A quarter to half of white dwarfs have metals in their atmospheres (e.g., Zuckerman et al. 2010). They are thought to originate from minor planets that orbit white dwarfs, enabling us to probe the solid composition of planetary bodies beyond the solar system. Dust disks observed around metal-polluted white dwarfs could provide additional compositional insights through thermal emission spectra (Reach et al. 2009).
Nevertheless, it remains unclear whether the dust disk is the origin of the metals in white dwarfs. If this is the case, a correlation should exist between the elemental composition of white dwarf atmospheres and the dust composition of the disks. In this study, we investigate a potential correlation between the two. By comparing observed infrared disk spectra around white dwarfs (Jura et al. 2009) with those calculated from a disk thermal emission model (Chiang & Goldreich 1997), we estimate the abundance of materials with the conductivity orders of magnitude higher than that of insulators (e.g., silicates) in the disk dust. We then compare it with the measured stellar metallicity.

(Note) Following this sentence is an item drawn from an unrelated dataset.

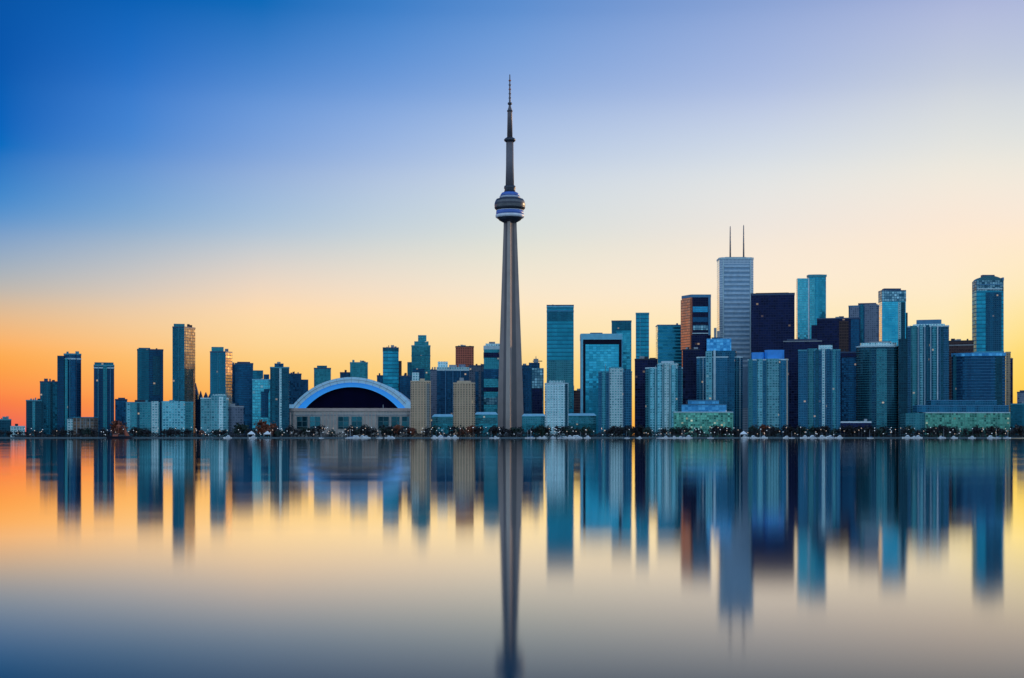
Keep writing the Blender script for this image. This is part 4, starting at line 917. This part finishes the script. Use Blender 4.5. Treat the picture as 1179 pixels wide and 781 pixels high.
# dark moored ship on the left
def ship():
    D = 1998
    o = empty('moored_ship', (X(138,D), D, 0), 'dark-hulled ship with a rust-red deck and mast moored at the left shore', 'ship')
    L_ = 36
    add('hull', hull_mesh(L_, 7.5, 3.0, 'hull', 'hull_dark'), o)
    prism('deckhouse', boxpoly(-10,-2,-2.4,2.4), 3.05, 6.5, ['rust_red'], o, top=boxpoly(-9,-3,-2,2))
    prism('deckhouse', boxpoly(-1.5,8,-2.2,2.2), 3.05, 5.2, ['hull_dark'], o, top=boxpoly(-1,6.5,-1.8,1.8))
    box('wheelhouse_window', -8.6, -3.4, -2.3, 2.3, 5.2, 6.0, 'boat_glass', o)
    for x, h in ((-1.8,25),(7,17)):
        lathe('mast', [(.45,3),(.35,h*.6),(.2,h)], ['rust_red'], o, seg=8).location = (x,0,0)
    box('yard', -5.5, 2.0, -.2, .2, 17, 17.5, 'rust_red', o)
    prism('furled_sail', boxpoly(-5.2,1.6,-.5,.5), 17.5, 19.5, ['rust_red'], o, top=boxpoly(-3.5,0,-.3,.3))
    prism('jib_stay', [(8,-.1),(13.5,-.1),(13.5,.1),(8,.1)], 3.6, 15, ['rust_red'], o, top=[(7,-.1),(7.3,-.1),(7.3,.1),(7,.1)])
    lathe('funnel', [(.9,6.5),(.8,9.5)], ['hull_dark'], o, seg=12).location = (-7,0,0)
ship()
# sandy spit at the far right
def spit():
    me = bpy.data.meshes.new('sand_spit'); bm = bmesh.new(); n = 20; D = 2006
    rows = []
    for i in range(n+1):
        x = X(1163, D)+i*4; h = .9*min(1, i/3)+.15*math.sin(i*1.7)
        rows.append([bm.verts.new((x, D-6, -.3)), bm.verts.new((x, D-2, h)), bm.verts.new((x, D+6, h)), bm.verts.new((x, D+12, -.3))])
    for a, b in zip(rows, rows[1:]):
        for k in range(3): bm.faces.new((a[k], b[k], b[k+1], a[k+1]))
    bm.normal_update(); bm.to_mesh(me); bm.free(); o = link('sand_spit', me, ['sand']); o['kind'] = 'structure'
spit()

If the materials with much higher conductivity are iron-bearing species such as metallic iron, FeO, and Fe₃O₄, we, for the first time, discover a correlation between the Mg:Fe:Si ratio in white dwarf atmospheres and the abundance of the metallic iron or the iron oxides in the disk dust. Because the materials with much higher conductivity than insulators increase the dust opacity at ~ 5 µm, the emission from an iron-bearing dust disk is larger than that from a disk composed solely of silicate dust. This provides direct evidence of photospheric pollution through disk accretion. Additionally, we find iron-rich dust in several disks, potentially originating from the cores of differentiated bodies.